You gave in to temptation and you arrive at the checkout laden down with clothes. You think that maybe you shouldn't have grabbed that last pair of trousers... but at the checkout they offer you a quick solution: buy now and pay later.

The digital revolution and changes in consumer behaviour have radically transformed the way in which we manage our finances and, especially, the use of deferred payment methods for purchases of goods and services at points of sale. This context explains the rise of “Buy Now, Pay Later” (“BNPL”), offered by commercial establishments through banks, other financial institutions and Fintech.

This method consists of dividing up and deferring payments for purchases made by consumers, either at a physical point of sale or online. It is basically designed for purchases involving smaller amounts (for example, fashion, sports or electronics). The consumer can decide at the time of purchase if they want to postpone payment using a credit facility granted almost automatically, that they have to pay off in monthly instalments. These credits may or may not have interest and fees, depending on the bank's offer, although they often don't.
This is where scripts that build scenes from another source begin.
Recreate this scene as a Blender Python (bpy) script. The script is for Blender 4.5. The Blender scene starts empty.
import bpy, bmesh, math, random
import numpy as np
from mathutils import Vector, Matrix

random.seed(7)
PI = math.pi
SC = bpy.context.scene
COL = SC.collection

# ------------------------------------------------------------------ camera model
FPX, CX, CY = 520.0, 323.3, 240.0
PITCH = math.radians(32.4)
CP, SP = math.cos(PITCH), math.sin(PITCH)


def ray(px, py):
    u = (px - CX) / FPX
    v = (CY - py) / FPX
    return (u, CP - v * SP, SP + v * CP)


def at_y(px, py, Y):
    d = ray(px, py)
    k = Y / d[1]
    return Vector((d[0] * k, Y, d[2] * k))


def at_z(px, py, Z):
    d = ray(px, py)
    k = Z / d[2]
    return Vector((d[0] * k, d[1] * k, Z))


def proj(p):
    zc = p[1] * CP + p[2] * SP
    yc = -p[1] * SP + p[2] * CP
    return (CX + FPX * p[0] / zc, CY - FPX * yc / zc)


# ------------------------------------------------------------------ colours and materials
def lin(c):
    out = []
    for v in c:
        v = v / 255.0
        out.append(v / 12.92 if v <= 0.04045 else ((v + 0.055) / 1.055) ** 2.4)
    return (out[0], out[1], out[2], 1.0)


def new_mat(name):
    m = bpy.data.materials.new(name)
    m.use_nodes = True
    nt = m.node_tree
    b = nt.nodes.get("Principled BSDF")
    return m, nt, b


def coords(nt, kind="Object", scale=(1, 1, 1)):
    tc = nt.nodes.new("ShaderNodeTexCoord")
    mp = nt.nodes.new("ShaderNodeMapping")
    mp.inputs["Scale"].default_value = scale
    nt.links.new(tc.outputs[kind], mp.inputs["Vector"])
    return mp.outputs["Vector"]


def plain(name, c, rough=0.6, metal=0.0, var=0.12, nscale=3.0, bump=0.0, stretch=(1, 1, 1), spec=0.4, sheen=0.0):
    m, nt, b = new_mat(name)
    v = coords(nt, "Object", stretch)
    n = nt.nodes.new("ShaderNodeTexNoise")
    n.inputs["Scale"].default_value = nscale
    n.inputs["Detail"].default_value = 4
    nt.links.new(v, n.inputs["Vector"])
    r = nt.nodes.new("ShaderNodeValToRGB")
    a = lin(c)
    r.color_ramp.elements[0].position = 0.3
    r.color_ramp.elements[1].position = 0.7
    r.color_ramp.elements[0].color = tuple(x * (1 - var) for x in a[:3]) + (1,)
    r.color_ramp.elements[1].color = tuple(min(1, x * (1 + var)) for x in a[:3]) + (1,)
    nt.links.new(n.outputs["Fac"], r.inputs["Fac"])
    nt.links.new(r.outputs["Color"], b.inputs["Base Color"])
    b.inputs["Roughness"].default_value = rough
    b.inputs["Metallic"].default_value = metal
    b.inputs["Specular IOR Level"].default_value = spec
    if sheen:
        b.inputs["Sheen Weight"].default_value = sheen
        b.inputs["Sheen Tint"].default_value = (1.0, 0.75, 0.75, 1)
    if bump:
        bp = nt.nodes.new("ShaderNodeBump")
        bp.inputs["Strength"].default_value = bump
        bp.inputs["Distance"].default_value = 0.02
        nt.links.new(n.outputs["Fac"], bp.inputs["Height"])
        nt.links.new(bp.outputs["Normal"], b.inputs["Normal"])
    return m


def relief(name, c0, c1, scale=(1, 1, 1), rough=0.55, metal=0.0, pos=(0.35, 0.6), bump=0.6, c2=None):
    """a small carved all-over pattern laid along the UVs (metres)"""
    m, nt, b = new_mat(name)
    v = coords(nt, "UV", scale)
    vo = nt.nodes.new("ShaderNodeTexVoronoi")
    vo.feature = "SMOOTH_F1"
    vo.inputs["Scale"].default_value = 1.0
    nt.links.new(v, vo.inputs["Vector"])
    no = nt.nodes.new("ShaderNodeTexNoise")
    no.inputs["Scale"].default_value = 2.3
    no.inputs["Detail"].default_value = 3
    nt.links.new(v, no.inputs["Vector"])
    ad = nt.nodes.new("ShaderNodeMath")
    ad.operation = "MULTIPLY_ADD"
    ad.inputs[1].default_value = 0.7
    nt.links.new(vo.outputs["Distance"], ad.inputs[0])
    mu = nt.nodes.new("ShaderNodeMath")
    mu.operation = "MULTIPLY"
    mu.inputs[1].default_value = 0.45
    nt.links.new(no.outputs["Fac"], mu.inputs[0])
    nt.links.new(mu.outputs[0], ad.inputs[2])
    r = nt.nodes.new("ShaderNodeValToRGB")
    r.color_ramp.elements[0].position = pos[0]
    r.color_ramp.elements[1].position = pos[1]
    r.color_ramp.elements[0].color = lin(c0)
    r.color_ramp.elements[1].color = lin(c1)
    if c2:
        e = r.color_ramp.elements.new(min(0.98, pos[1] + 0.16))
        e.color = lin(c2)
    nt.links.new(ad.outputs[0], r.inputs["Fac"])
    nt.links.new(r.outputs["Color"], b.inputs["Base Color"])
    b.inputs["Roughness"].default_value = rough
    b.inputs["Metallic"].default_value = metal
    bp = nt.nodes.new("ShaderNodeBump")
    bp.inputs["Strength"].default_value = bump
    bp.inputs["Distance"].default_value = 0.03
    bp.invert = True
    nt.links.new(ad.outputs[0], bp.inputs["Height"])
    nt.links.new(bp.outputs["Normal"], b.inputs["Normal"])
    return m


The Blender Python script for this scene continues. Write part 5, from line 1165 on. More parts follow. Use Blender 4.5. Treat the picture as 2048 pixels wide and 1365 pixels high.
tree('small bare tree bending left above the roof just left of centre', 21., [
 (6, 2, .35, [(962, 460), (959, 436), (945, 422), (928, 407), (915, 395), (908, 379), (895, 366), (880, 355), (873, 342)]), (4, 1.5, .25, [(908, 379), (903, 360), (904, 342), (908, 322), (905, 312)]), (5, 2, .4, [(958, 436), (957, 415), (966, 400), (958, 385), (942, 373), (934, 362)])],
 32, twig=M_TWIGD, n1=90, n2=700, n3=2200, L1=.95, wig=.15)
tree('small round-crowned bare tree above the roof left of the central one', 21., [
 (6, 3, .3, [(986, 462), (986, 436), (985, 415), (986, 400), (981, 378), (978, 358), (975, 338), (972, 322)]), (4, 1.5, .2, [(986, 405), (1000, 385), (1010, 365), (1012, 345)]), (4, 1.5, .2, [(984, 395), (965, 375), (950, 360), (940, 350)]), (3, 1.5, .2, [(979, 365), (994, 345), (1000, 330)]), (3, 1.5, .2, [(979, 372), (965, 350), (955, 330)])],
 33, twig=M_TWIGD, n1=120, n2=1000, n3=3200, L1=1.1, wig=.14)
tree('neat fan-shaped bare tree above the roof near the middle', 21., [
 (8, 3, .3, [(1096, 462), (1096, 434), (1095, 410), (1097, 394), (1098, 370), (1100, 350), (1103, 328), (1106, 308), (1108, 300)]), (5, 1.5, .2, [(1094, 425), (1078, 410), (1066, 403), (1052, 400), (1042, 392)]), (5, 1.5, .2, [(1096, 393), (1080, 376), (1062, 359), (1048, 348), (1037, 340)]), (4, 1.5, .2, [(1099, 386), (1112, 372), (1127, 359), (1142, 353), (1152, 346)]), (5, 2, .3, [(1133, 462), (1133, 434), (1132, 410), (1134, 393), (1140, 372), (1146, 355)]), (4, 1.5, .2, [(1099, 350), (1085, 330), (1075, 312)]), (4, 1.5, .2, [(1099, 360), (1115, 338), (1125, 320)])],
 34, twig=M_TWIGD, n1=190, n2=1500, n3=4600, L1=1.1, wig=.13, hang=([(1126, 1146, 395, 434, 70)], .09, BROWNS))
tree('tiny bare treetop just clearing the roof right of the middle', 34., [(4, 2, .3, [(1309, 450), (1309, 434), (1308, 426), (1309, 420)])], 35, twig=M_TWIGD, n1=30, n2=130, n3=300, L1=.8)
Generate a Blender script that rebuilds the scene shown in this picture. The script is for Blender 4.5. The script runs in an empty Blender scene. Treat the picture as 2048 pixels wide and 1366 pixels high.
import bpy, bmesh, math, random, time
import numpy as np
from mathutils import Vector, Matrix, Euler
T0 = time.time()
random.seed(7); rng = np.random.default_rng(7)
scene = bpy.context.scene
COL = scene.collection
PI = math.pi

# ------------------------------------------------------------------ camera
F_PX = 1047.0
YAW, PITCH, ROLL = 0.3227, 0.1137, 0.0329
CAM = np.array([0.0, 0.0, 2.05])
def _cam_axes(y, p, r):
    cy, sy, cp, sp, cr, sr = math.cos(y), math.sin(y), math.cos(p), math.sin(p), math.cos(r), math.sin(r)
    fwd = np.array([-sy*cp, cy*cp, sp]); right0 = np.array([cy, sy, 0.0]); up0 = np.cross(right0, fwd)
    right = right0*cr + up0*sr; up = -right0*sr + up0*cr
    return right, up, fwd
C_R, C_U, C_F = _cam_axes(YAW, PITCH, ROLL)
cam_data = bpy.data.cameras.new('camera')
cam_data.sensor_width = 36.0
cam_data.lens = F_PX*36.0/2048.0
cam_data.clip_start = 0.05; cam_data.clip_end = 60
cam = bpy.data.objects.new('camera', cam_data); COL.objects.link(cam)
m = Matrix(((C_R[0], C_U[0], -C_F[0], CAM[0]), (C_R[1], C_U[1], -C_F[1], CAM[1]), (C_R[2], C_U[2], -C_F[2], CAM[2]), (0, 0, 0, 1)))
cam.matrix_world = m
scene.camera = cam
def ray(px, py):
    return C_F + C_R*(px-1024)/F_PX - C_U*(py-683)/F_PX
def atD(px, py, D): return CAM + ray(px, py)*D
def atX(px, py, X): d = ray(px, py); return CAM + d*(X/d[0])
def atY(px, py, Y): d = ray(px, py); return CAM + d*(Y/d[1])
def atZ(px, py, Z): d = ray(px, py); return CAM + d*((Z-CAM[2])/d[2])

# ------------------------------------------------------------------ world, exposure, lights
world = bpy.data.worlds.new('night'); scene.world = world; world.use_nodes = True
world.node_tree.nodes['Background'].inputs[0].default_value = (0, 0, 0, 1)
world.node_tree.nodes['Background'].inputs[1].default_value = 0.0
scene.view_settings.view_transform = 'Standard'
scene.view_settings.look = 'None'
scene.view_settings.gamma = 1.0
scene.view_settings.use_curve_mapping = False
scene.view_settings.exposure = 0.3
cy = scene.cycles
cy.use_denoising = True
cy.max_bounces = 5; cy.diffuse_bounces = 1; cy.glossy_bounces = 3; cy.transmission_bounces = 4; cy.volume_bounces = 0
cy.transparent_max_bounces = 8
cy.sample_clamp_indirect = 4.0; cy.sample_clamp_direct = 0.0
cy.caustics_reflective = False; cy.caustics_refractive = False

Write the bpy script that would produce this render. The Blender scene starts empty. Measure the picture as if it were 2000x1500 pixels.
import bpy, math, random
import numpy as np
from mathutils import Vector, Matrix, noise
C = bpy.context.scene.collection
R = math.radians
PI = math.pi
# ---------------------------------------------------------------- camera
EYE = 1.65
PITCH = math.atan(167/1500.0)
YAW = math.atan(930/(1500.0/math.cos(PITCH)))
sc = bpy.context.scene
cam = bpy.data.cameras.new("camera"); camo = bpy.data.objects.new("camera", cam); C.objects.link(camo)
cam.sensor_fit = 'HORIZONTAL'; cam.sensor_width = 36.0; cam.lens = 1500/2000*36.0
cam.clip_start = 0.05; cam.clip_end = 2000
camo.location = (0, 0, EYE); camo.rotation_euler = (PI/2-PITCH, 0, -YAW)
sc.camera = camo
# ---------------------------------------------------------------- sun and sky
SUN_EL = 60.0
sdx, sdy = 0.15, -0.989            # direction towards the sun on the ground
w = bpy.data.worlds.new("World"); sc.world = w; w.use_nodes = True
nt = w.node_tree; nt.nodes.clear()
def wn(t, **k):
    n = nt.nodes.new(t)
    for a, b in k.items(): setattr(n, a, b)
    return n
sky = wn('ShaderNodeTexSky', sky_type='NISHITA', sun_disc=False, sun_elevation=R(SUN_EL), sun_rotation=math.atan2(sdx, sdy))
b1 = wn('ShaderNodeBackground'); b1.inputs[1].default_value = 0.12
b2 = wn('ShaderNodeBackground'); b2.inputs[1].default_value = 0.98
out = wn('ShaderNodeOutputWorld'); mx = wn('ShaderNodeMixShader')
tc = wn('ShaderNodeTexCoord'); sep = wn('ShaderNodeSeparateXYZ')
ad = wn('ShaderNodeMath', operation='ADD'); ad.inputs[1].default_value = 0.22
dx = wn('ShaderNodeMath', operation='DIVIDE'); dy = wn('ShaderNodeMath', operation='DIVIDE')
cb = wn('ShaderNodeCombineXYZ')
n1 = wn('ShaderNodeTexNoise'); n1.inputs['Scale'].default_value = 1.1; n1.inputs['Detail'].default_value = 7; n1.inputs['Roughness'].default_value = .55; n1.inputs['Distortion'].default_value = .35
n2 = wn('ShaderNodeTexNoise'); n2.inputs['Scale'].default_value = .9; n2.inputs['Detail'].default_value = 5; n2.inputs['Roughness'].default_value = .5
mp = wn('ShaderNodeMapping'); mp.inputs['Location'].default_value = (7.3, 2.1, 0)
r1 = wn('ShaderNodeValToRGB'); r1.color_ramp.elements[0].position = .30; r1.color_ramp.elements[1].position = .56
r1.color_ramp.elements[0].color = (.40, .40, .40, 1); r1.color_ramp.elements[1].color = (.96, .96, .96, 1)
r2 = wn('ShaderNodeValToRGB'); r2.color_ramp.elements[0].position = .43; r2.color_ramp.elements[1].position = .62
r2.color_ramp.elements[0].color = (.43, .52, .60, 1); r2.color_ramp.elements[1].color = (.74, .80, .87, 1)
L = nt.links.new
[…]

However, we should consider that, if we fail to pay any of the agreed instalments, the entity could charge late payment interest and default fees, which would significantly increase the cost of the credit received.

In Spain, it's easy to see how they are offering us this deferred payment method for numerous online purchases, and increasingly at in-person points of sale.

In principle, one of the main advantages of “buy now, pay later” for consumers is the immediate approval process, in addition to the financial flexibility we are offered, meaning that we can pay for our purchases at a later date.

However, before using this method, it is important to also be aware of the risks involved:

  • “Buy now, pay later” can cause a false immediate sense of saving and, therefore, can generate a real risk of over-indebtedness if several purchases are financed with this system and expenses increase considerably in future months, tying up the money that will be available in the medium and long term.
  • We may not see it as a credit and, therefore, not pay the same degree of attention to the information received during the marketing and contracting process, as we would with any other type of financing. This could lead to surprises in the future, such as the accrual of fees and interest.

In short, “buy now and pay later” is very tempting, but it can encourage impulsive buying. Therefore, we have to use our judgement in purchasing decisions to avoid over-indebtedness and compromising our personal finances in the medium or long term.